Marketers in the business-to-business space are often falling short when it comes to developing and activating brand purpose, according to a study led by the Association of National Advertisers (ANA).

The ANA partnered with researcher The Harris Poll and consultancy Carol Cone ON PURPOSE to survey 250 B2B marketers in categories like financial services, manufacturing, professional services, tech/telecoms, and healthcare. (For more, read WARC's in-depth report: Why B2B brands often struggle with brand purpose – and how to fix it.)

Ninety-three percent of respondents agreed their company was “somewhere on the purpose journey”, with 42% conceding they are in the “early” phases of this effort, such as discussing the issue internally or assigning teams to develop it.

A further 57% of respondents also had increased their focus on this issue compared with three years ago, indicating that brand purpose is of growing importance to most marketers.

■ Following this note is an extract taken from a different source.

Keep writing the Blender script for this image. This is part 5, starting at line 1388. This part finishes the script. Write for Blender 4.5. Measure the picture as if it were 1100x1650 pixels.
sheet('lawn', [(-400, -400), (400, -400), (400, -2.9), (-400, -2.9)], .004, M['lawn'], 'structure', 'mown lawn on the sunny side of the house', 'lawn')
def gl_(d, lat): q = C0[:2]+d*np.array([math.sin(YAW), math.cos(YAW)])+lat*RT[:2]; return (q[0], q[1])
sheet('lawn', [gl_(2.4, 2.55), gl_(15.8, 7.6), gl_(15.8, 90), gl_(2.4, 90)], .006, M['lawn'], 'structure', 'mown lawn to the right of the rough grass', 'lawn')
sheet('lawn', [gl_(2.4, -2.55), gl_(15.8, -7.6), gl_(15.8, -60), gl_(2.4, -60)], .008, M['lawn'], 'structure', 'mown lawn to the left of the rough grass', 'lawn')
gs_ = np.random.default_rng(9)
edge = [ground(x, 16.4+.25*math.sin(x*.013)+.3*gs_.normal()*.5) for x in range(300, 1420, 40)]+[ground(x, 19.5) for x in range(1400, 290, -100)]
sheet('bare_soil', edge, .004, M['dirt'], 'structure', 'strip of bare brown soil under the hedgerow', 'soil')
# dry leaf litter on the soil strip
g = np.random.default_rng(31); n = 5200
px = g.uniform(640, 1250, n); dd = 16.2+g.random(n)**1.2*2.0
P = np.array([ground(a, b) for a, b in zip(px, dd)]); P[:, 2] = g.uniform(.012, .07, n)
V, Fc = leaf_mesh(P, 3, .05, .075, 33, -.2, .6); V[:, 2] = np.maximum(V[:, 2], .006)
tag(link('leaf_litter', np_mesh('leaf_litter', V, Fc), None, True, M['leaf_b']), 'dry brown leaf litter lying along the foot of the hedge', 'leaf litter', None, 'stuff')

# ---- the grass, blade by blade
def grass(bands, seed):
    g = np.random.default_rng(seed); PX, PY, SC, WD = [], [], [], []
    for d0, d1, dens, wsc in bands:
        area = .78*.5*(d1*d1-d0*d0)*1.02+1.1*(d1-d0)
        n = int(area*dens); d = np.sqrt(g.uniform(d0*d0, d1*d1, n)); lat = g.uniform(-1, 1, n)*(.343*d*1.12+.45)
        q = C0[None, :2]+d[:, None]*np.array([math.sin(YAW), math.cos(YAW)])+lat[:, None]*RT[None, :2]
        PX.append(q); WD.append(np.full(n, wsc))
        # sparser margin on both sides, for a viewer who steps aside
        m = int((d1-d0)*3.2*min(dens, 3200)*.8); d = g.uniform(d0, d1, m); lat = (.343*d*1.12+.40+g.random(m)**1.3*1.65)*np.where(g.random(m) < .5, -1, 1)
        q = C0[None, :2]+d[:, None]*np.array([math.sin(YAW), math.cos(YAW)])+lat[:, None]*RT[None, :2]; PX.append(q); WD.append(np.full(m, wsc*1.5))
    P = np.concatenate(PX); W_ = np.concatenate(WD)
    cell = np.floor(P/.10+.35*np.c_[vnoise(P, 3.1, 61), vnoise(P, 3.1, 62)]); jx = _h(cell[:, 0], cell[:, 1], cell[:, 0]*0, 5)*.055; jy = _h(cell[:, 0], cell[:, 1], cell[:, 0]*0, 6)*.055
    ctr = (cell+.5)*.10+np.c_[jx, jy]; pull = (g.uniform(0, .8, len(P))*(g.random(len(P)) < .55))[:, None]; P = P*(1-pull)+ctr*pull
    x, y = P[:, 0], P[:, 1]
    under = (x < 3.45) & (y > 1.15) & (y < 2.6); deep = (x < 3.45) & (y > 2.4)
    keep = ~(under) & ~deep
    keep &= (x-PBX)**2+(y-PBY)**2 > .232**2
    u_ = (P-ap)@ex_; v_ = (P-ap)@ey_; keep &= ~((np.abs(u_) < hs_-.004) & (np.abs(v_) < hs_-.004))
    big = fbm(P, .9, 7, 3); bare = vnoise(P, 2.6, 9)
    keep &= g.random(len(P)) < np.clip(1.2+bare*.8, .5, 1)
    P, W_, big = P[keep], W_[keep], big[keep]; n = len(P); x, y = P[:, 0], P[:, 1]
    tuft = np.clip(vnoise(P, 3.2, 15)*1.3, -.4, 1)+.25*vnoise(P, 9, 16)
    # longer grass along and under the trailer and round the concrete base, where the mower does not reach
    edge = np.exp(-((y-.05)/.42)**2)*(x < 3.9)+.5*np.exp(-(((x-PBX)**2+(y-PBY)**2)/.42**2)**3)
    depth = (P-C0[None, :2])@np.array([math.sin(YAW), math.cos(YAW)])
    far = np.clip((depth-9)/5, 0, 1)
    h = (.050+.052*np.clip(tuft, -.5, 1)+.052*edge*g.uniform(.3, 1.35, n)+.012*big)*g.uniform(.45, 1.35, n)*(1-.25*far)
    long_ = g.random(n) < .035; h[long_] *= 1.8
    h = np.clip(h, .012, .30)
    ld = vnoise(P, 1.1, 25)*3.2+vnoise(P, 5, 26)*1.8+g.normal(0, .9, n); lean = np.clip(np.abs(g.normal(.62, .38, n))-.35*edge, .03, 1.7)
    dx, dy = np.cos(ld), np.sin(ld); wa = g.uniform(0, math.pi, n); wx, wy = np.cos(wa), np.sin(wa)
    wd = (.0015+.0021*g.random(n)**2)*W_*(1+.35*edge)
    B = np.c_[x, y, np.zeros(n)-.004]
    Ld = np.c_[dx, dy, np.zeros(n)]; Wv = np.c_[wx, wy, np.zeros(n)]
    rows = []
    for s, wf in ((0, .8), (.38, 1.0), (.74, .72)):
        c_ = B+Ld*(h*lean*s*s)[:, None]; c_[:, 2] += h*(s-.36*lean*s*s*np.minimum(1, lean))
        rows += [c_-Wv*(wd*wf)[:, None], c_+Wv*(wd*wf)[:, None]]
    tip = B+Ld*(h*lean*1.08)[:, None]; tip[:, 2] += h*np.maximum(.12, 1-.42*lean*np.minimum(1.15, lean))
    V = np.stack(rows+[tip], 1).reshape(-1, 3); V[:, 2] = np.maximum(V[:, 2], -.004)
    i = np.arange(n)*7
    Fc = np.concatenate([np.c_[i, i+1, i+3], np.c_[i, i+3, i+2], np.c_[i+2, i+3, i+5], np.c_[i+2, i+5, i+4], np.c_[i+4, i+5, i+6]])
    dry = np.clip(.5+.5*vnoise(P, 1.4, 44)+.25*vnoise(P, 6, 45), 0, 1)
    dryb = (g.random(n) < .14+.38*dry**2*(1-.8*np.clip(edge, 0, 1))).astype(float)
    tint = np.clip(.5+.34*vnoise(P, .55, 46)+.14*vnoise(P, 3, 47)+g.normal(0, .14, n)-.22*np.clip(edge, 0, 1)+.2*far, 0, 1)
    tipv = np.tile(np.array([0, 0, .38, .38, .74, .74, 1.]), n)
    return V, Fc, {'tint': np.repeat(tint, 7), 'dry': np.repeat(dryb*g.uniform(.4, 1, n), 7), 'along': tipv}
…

In all, fully 86% of interviewees also reported that purpose was “important to their business” and 29% rated it as “critical,” the ANA study – entitled “The B2B Purpose Paradox” – pointed to a profound contradiction from its poll.

Only 24% of firms, it noted, had activated this kind of mission throughout their business, from culture to innovation, operations to social engagement.

An important roadblock in turning admirable principles into tangible practice was the notion that “purpose engagement feels more like a PR exercise than an authentic commitment,” as mentioned by 56% of respondents.

If companies took this approach as a surface-level, tactical play rather than an authentic driver of strategy, the report argued, “It is better to not embrace it at all.”

Elsewhere, a 51% majority of the sample held the opinion that purpose does “not play a considerable role in their competitive set.”

Rather than staying in lockstep with the norms of their industry, however, the study proposed that undoubted advantages result from “being the first mover to activate purpose within a category.”

Exactly 50% of interviewees suggested their organisations “lacked the capacity to adopt and activate on purpose” and 28% of the panel cited the absence of purpose-related measurement criteria as an obstacle.

For any B2B still hesitant to adopt a clear purpose, the ANA report had a warning: “The growing adoption of purpose by B2B companies legitimizes it as an impactful business strategy,” it said.

“The question is no longer if an organization will state its purpose, but how it will activate that purpose authentically.”